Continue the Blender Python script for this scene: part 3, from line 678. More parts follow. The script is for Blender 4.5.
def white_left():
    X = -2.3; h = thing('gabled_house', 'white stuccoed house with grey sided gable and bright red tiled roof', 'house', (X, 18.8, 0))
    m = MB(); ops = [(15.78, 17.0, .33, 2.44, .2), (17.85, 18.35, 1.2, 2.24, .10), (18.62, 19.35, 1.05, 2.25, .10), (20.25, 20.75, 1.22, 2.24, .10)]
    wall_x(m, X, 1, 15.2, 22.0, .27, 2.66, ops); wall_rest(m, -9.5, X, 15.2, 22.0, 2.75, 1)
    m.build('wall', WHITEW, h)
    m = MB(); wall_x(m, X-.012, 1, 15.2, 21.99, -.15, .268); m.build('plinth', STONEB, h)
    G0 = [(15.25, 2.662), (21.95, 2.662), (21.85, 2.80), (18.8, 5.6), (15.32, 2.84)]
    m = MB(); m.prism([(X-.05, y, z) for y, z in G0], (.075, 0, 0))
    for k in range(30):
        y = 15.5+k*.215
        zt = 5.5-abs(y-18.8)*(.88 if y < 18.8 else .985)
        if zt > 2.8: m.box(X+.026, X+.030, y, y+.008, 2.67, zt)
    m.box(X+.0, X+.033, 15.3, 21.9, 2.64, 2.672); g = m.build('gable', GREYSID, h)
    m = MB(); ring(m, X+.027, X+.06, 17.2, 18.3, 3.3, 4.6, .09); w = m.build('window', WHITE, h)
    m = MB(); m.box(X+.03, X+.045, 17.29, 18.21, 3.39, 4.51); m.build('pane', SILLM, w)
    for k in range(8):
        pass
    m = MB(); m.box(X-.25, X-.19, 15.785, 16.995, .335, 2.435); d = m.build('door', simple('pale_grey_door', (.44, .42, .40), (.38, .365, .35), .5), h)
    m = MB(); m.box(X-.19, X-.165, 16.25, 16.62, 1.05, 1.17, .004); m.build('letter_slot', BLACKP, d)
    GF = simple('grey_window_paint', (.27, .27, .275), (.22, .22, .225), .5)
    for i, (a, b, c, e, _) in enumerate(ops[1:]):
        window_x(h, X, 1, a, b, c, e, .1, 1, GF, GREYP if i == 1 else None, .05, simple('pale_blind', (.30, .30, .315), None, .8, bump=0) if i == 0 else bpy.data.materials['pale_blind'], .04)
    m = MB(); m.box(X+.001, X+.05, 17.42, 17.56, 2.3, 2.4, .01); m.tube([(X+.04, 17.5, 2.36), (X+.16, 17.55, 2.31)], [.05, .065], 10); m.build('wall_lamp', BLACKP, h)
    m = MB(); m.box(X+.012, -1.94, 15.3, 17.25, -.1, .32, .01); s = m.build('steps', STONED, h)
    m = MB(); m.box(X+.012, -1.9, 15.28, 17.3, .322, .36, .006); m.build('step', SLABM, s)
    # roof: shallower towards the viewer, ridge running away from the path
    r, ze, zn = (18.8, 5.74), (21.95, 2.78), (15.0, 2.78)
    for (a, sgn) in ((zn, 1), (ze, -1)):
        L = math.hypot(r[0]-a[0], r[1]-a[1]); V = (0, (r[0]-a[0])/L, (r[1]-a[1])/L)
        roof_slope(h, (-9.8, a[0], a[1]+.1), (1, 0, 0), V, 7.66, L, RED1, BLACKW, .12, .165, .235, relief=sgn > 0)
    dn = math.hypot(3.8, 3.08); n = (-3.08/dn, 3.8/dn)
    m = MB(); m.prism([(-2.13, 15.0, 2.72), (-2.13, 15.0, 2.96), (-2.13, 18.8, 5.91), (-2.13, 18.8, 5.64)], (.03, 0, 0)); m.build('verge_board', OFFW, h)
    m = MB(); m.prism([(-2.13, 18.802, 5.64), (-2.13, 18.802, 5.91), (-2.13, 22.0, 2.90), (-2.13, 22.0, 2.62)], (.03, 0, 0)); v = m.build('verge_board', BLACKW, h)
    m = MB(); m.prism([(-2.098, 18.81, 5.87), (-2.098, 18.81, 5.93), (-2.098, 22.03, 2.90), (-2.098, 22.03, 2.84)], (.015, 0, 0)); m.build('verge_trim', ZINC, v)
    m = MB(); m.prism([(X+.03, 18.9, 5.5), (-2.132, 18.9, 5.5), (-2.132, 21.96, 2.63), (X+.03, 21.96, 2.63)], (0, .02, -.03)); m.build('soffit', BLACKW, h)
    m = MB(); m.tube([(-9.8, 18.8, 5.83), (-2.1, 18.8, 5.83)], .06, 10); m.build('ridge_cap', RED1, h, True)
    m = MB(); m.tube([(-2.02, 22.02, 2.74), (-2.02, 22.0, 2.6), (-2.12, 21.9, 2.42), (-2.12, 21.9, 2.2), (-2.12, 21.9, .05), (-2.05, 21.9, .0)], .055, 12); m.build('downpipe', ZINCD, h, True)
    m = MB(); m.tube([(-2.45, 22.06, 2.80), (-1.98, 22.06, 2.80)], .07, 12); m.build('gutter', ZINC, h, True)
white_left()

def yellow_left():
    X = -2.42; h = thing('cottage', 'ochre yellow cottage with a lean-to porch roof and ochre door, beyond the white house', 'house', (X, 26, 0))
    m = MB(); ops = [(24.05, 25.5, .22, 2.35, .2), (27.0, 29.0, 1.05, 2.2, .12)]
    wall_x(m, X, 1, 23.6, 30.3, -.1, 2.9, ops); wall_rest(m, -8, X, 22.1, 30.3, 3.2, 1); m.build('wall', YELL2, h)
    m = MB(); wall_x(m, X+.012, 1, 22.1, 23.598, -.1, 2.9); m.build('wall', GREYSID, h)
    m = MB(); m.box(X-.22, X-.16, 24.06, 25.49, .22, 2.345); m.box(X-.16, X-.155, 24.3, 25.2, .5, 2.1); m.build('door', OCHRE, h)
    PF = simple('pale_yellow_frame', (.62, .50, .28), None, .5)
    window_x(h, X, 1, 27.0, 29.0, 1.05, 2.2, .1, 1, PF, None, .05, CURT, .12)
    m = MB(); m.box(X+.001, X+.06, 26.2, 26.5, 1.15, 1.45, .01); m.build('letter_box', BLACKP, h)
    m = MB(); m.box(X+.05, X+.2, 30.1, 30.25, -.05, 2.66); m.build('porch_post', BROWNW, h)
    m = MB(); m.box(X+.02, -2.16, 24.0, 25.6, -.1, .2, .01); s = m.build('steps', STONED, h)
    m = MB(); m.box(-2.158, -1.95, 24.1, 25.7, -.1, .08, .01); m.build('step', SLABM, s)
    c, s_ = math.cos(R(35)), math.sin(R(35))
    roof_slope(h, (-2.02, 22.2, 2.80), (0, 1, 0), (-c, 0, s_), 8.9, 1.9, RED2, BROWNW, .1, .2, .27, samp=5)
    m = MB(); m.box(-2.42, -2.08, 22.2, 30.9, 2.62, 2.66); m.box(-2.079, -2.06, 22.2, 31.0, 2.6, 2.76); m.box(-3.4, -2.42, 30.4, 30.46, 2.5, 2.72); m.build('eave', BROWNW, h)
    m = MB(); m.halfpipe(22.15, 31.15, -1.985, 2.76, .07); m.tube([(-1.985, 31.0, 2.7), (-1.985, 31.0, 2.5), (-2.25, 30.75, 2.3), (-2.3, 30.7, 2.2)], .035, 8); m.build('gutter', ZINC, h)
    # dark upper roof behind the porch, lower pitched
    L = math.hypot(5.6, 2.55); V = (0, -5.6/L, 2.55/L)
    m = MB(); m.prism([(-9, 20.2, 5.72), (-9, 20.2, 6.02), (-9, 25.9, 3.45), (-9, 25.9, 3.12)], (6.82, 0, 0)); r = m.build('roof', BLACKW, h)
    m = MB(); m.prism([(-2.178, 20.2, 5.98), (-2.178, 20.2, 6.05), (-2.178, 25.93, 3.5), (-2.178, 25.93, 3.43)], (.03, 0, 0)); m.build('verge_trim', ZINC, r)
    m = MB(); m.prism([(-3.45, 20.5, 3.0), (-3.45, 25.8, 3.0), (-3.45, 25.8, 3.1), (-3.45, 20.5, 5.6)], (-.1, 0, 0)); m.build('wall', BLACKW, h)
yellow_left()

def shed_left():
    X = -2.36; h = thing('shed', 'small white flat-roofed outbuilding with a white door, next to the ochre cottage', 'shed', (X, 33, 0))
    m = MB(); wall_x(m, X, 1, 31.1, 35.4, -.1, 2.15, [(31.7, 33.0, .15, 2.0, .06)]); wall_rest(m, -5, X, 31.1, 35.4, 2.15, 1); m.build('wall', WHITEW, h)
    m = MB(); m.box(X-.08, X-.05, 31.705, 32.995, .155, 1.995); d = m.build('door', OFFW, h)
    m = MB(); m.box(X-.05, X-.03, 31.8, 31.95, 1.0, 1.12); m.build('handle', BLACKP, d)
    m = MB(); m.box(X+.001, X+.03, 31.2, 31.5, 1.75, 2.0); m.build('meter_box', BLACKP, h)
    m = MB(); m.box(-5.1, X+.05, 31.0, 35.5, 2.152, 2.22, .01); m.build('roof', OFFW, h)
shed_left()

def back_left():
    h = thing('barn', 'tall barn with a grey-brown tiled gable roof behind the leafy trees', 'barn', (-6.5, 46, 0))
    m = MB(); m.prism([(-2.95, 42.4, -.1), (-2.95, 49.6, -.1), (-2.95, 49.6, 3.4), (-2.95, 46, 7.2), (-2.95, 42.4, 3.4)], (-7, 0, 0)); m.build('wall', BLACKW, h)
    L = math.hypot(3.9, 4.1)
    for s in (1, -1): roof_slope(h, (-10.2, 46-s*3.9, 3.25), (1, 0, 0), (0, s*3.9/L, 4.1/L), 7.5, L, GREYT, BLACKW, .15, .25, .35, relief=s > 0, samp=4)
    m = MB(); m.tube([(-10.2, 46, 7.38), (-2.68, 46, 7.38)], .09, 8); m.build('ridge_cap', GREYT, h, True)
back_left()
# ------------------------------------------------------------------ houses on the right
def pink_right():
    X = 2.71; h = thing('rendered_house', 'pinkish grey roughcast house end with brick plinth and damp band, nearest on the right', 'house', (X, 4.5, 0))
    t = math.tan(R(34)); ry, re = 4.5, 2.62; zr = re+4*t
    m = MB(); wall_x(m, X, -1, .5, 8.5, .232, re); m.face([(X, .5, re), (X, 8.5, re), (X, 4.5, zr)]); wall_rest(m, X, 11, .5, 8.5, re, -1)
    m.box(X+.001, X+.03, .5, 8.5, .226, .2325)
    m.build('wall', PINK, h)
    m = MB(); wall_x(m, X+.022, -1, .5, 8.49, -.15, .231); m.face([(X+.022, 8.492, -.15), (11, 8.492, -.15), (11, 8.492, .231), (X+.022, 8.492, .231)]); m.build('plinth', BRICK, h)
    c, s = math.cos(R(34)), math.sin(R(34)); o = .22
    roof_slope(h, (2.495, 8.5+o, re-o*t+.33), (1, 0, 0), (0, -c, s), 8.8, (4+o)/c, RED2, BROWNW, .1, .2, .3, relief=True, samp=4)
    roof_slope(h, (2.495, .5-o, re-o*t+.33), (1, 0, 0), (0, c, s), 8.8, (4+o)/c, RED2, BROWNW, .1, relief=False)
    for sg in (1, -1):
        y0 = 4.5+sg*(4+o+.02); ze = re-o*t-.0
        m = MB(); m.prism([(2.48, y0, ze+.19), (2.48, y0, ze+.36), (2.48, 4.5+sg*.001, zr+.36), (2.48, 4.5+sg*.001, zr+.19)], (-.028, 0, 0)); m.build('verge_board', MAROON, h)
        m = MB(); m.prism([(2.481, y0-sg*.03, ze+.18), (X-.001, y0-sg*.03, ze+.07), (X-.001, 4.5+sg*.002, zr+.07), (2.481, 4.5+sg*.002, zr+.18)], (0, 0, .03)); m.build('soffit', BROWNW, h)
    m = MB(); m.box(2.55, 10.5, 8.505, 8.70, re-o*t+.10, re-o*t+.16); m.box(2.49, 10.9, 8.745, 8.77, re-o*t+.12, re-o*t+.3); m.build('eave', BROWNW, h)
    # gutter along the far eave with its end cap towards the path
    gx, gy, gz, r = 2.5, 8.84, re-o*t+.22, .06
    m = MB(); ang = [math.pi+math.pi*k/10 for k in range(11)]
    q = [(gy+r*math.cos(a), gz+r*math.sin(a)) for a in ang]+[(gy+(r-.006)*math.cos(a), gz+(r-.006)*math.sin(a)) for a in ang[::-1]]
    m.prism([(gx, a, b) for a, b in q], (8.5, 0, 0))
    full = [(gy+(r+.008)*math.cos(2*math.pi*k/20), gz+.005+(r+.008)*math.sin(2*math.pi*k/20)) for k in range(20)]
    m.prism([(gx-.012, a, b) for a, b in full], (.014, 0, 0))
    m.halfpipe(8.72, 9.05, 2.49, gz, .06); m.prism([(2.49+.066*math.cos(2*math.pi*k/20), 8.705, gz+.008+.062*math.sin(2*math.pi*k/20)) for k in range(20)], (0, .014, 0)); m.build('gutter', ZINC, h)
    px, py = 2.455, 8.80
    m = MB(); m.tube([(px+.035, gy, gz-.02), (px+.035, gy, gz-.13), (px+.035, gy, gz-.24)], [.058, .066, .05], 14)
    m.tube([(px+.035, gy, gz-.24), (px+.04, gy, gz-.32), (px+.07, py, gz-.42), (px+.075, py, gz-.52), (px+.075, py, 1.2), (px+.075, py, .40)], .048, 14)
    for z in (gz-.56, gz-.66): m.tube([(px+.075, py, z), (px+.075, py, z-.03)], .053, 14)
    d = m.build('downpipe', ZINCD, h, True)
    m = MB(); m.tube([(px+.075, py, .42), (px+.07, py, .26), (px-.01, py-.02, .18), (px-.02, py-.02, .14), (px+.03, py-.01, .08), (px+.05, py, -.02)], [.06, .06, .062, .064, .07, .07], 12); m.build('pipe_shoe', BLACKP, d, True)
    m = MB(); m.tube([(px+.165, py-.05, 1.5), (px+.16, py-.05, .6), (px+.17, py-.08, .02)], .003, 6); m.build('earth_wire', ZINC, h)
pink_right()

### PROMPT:
Select all lines in the listing that include the word "from".

### RESPONSE BELOW:
Continue the Blender Python script for this scene: part 3, from line 678. More parts follow. The script is for Blender 4.5.
    # roof: shallower towards the viewer, ridge running away from the path